特に,テレビやステレオなどの人工的な音声を出す機械に育児をされた子供,テレビやステレオに子もりをされた子供にそのような問題が多く生じている。自閉(症)児がその典型的なものである。両親の声には全く無関心であるが,テレビのコマーシャルには反応する。耳は聞えているが,名前を呼んでも無反応である。一人遊びが大好きで,友達との接触を嫌い,奇声を発して遊ぶ。人と視線が合わず,知的な欠陥は無いのに言葉が無いか,あるいは始語が極めて遅い。数字や漢字など特定のことに異常な興味を示し,固執すること等から,両親は知的にはすぐれているので,そのうちいつか言葉を覚えると期待を持つようである。しかし,いつまでも言葉が出ないと,気がついてあわてたころはすでに手遅れとなる。スキンシップの大切さを痛烈に感じ,手直し保育が始まるが,あとの祭りである。

 昨今,小学生の非行化が目立ってきているがこれは,子供をとりまく環境からの有害な刺激が大きく影響していることはいなめない事実である。
その上子供の身体的発育が非常に早くなり,精神の発達が,これに伴っていないことが子供達を不安定にし,非行の一つの原因を作り出していることも確かなようである。

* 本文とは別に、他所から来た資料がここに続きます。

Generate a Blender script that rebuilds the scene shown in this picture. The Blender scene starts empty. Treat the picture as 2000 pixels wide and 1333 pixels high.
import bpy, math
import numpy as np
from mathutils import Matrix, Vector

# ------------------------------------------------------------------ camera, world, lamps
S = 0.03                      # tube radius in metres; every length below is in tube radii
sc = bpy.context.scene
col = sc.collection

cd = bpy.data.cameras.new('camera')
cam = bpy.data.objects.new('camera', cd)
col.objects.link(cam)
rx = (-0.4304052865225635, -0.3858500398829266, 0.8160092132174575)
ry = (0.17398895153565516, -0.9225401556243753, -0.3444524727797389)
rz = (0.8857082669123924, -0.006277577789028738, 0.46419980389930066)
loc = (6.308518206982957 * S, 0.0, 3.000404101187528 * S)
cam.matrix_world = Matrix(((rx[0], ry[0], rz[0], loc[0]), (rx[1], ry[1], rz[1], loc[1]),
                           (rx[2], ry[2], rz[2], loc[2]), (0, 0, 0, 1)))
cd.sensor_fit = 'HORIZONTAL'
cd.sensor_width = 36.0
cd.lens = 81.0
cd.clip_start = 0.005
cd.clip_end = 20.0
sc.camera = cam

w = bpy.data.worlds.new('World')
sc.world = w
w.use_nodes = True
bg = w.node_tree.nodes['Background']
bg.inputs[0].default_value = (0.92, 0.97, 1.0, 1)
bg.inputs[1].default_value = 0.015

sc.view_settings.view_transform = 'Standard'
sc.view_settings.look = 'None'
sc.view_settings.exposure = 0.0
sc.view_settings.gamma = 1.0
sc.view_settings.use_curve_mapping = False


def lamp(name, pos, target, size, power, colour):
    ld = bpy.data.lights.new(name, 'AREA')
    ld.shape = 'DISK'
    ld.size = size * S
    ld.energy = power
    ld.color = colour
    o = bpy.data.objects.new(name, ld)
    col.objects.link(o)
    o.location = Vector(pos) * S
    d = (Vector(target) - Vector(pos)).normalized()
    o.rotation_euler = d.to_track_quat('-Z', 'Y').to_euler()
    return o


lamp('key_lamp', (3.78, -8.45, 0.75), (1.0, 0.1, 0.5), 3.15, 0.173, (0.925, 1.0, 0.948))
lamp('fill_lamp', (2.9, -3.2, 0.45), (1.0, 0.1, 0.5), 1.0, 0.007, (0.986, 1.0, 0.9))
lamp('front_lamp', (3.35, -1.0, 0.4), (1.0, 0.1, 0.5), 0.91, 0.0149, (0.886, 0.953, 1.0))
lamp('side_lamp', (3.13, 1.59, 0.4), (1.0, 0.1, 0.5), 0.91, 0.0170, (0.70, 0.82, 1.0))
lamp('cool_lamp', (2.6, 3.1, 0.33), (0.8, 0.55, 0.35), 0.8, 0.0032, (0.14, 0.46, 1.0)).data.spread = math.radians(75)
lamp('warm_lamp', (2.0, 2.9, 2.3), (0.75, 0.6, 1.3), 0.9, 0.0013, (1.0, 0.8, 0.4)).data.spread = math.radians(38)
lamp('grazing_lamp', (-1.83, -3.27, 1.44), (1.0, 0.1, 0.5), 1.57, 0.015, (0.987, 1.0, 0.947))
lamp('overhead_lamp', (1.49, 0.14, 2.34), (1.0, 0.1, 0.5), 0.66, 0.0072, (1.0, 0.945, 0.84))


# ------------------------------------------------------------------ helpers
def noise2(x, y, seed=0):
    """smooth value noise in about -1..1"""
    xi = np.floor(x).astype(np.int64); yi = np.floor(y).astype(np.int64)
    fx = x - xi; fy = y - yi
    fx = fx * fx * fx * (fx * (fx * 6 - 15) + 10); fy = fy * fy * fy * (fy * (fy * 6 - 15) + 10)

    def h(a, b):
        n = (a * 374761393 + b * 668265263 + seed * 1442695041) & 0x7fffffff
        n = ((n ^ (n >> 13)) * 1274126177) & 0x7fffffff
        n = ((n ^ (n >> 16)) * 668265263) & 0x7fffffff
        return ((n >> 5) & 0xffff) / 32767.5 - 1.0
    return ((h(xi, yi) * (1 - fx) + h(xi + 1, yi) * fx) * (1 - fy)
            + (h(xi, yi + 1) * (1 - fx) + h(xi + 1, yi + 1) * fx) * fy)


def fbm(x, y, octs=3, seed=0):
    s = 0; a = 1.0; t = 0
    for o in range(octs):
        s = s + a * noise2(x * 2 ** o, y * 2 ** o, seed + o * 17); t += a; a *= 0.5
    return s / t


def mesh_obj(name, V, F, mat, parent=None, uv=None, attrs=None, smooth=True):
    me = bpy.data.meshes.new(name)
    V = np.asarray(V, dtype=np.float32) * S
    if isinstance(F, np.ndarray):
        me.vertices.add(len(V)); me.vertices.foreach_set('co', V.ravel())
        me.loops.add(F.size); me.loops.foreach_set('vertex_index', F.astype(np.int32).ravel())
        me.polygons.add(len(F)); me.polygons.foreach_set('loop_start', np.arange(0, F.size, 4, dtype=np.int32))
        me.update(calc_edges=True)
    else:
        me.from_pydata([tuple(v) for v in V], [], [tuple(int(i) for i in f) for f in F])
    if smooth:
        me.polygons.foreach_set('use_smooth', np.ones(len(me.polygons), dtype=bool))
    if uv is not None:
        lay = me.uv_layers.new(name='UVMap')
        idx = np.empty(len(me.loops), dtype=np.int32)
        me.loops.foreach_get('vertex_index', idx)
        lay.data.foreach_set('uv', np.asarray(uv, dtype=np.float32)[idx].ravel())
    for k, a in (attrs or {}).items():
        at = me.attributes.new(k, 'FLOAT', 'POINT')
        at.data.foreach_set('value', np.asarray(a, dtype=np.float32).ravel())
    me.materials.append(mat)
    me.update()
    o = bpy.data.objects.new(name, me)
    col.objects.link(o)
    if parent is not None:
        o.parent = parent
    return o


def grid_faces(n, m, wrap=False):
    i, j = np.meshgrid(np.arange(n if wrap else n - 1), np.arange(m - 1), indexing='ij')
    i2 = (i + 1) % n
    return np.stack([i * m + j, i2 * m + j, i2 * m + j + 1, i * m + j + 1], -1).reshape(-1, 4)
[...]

 さらに,受験体制の強化も知育偏重の教育を生み出し,家庭におけるしつけのあり方にも大きな影響を与えている。即ち,子供に対して過保護,過干渉になったり,単に子供を塾に通わせることで,自己満足してしまうような家庭が激増している 以上思いつくまま教育上の問題のいくつかを断片的に述べてみたが,本調査研究が,それらの問題解決の一助として,少しでも役立つことを願いつつまえがきとする。